Discussing recent cases of potential secession or greater autonomy in Yemen, Somalia, and Syria, and whether in an era of transition in the world order, the borders of nation-states should be sacrosanct, scholar Steven A. Cook concluded, “Sometimes they are, but not always.”

With the prospects of a US military intervention swinging from lukewarm to hot as the United States masses an armada in the Middle East, the risk is high that the Trump administration and Iran have boxed themselves into corners from which it is difficult to escape, despite Mr. Trump’s most recent assertion that Iran was talking “seriously’ to the administration about steps to avoid a military confrontation.

Ali Larijani, the head of Iran’s Supreme National Security Council, suggested on X that “structural arrangements for #negotiations (were) progressing.”

   

Even so, finding a face-saving solution that would allow both sides to step back from the brink is no mean task.

Saudi Defence Minister Khalid bin Salman, Crown Prince Mohammed bin Salman’s brother, conceded as much when he this week seemed to resign himself to the inevitable.

Rather than endorsing a US military intervention, Mr.

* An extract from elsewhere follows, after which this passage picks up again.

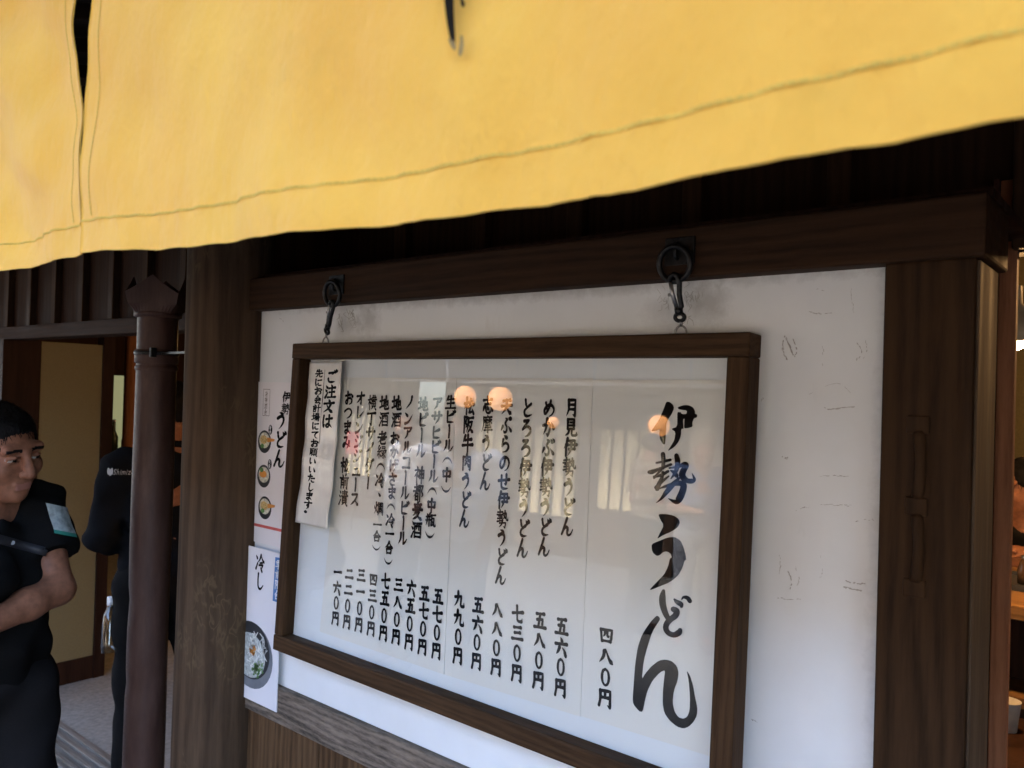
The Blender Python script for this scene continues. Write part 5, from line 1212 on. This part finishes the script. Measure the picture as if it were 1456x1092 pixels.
lantern(-6.12, -7.1, 1.83, .075, 'small lit paper lantern mirrored in the second dish line')
rb_ = thing('banner', 'red and white cloth banner on a pole mirrored in the juice line', 'banner', (-10.6, -7.2, 0))
MB().box(-10.05, -9.75, -7.005, -6.995, 1.15, 1.50).build('cloth', plain('red banner cloth', (.30, .04, .04), .8), rb_); MB().tube([(-9.74, -7.0, 0), (-9.74, -7.0, 1.7)], .012, 8).build('pole', M_steel, rb_)
def passer(lab, x, y, face, shirt, trousers, hc=1.60, **kw):
    s_ = hc/1.60
    P = dict(h=.02, hf=.011, head=(kw.get('turn', 0), 5, 0), hc=(0, -.02, 1.60), neck=(0, .015, 1.455), chest=(0, 0, 1.27), pelvis=(0, 0, .94), hem=kw.get('hem', .84), sleeve=kw.get('sleeve', .8), build=kw.get('build', 1.05),
             armL=((-.19, .01, 1.41), (-.225, .02, 1.12), (-.20, -.10, .90), ((.1, -.3, -1), (-1, 0, 0), 1, .4)), armR=((.19, .01, 1.41), (.23, .0, 1.12), (.10, -.20, 1.12), ((-.9, -.4, 0), (0, -.4, 1), -1, .5)),
             legL=((-.10, 0, .87), (-.11, -.02, .48), (-.115, .03, .09)), legR=((.10, 0, .87), (.11, -.02, .48), (.12, .03, .09)))
    r_, I = figure(P, lab, (x, y, 0), math.radians(face), mats_(shirt, trousers), detail=False)
    return r_
passer('person in white shirt and grey trousers mirrored in the middle of the board', -3.27, -2.4, 160, M_whitec, M_greyc, turn=30, build=1.2, hem=.76)
passer('person in white shirt mirrored behind the alcohol free beer line', -4.0, -2.65, 200, M_whitec, M_char, turn=-40)
passer('person in tan top mirrored between the menu lines and the title', -3.6, -5.2, 30, M_tan, M_char)
pw = passer('person in blue shirt and pale cap mirrored right of the title', -3.0, -5.0, 140, M_blue_c, M_greyc)
cap_c = Vector((-3.0, -5.0, 1.66))
b = MB(); b.lathe([(.098, -.01), (.100, .02), (.085, .07), (.045, .10), (0, .108)], cap_c, 20); b.build('cap', M_tan, pw)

Bin Salman told a private gathering of think tank analysts and representatives of American Jewish organisations in Washington that the administration had left itself no good options.

“At this point, if this doesn’t happen, it will only embolden the regime,” Mr. Bin Salman said.

He may have a point, depending on the nature and outcome of US military action, or the degree to which Iran bows to US demands to avert intervention, particularly regarding curbs on the Islamic Republic’s ballistic missile programme, a demand that would be difficult to accept by any Iranian government, whether revolutionary or post-revolution.

For now, the more likely trajectory is that both the United States and Iran are doomed if they do and doomed if they don’t, which enhances the spectre of a war in a swath of land stretching from the Gulf to Turkey and the Caucasus.